Our warmup migration guide covers the warmup process in detail.
Phase 2: Automated DNS configuration
This is where you reclaim hours monthly. The Inframail workflow:
Add domain: Enter domain name in dashboard
Auto-configure: Platform automatically creates SPF, DKIM, and DMARC records
Provision inboxes: Create sending accounts in bulk
Export credentials: Download CSV with IMAP/SMTP details for your sending platform
Total elapsed time: Under 10 minutes for 10 inboxes.
The unlimited inbox creation demo shows the complete workflow from domain to Instantly in real-time.
Phase 3: The full switch
After validated pilot performance, you can confidently migrate remaining infrastructure:
Scale inbox creation: Build out accounts for all active client campaigns
Update sending credentials: Enter new IMAP/SMTP details in your sending platform
Maintain warmup: Allow 2 weeks before full campaign volume on new inboxes
Cancel Google accounts: Terminate cold email Workspace accounts (keep internal communications if needed)

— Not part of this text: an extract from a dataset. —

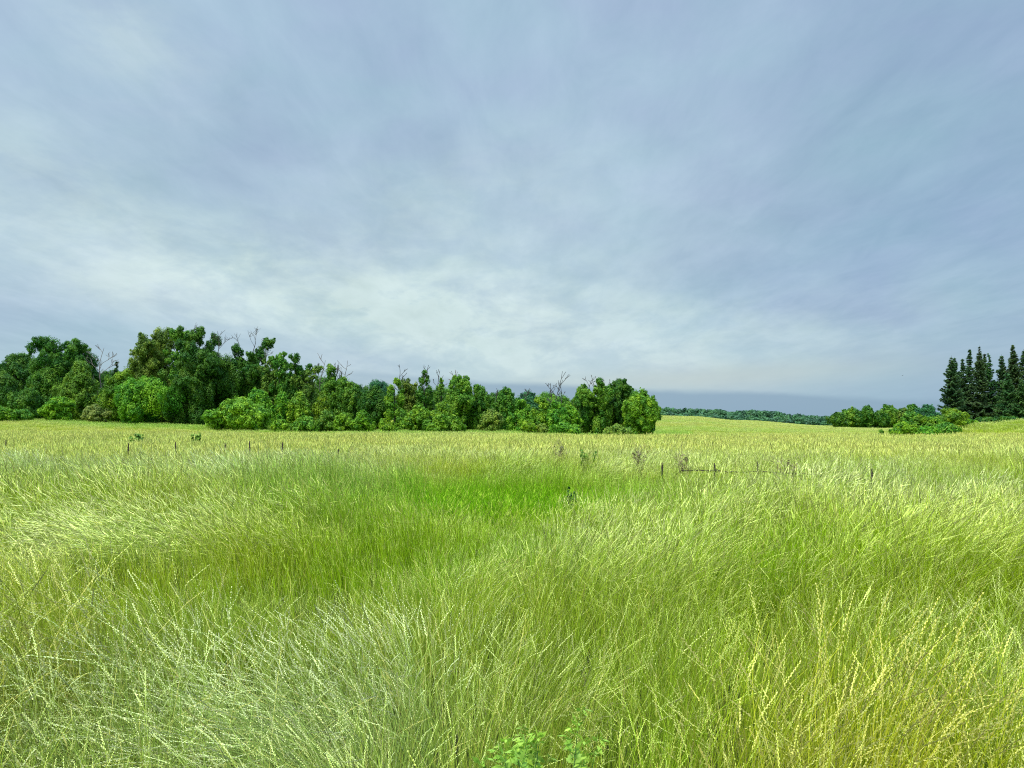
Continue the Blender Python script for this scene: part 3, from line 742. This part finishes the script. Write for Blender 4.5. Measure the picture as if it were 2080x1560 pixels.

Our platform compatibility doc confirms integration with Instantly, Smartlead, and other major sending platforms.
Sending volume guidance:
For properly warmed domains, send 30-50 cold emails daily per inbox. With 50 inboxes, that is 1,500-2,500 emails daily at safe volume. The 100,000 emails/day breakdown covers the math for scaling to higher volumes.
"Inframail has been absolute gold in terms of delivering a great customer experience, and allowing me to spin up cold email infrastructure at scale for my clients as easily and fast as possible" - Verified user review of Inframail
The choice is simple but not obvious: keep paying the success tax, or decouple your infrastructure costs from growth. Every new client you close should improve your margin, not squeeze it. The agencies that scale profitably in 2026 will be the ones who fixed their unit economics this year.
Sign up to Inframail and get started today. Run a pilot, validate the deliverability with your own campaigns, and see the cost difference in your next monthly P&L.
Frequently asked questions about infrastructure costs
How much does Inframail cost compared to Google Workspace?
For 50 inboxes, Google Workspace costs $350/month on annual billing or $420/month on monthly billing at $7-8.40 per seat. Inframail costs a flat $129/month for unlimited inboxes, saving $221-291/month.
Do unlimited inboxes affect deliverability?
No. We use dedicated IPs to isolate your reputation, giving you more control than shared IP pools on public providers like Google Workspace.
Are there hidden fees with unlimited inbox plans?
We have no per-inbox fees. You pay for domain renewals ($9.44-16.44/year depending on TLD) and any external warmup tools you choose.
How long does it take to set up 50 inboxes?
With our automated DNS, setup time is a fraction of manual configuration. Manual setup on Google Workspace takes an estimated 12-25 hours of active work plus propagation delays.
What is the difference between dedicated and shared IPs?
Dedicated IPs assign a unique IP address exclusively to your account, so your sending behavior alone determines reputation. Shared IPs pool multiple senders together, meaning one bad actor can damage deliverability for everyone.
Can I run a pilot before fully migrating?
Yes. Start with a small set of domains on month-to-month billing, validate deliverability over several weeks, then scale when confident. No annual contracts required.
Key terminology for cold email economics
Cost-per-inbox: The total monthly infrastructure spend divided by the number of active sending accounts.
Dedicated IP: A unique internet protocol address assigned exclusively to your account, isolating your sending reputation from other users.
DNS propagation: The time required for DNS changes (SPF, DKIM, DMARC records) to update across internet servers globally, typically 24-48 hours.
Flat-rate pricing: A billing model charging a fixed monthly fee regardless of inbox count, decoupling infrastructure costs from growth.
Infrastructure TCO: Total Cost of Ownership including platform fees, domain renewals, warmup tools, and labor costs for setup and maintenance.
Sender reputation: The trust score email service providers assign to your sending IP and domain based on engagement metrics and complaint rates.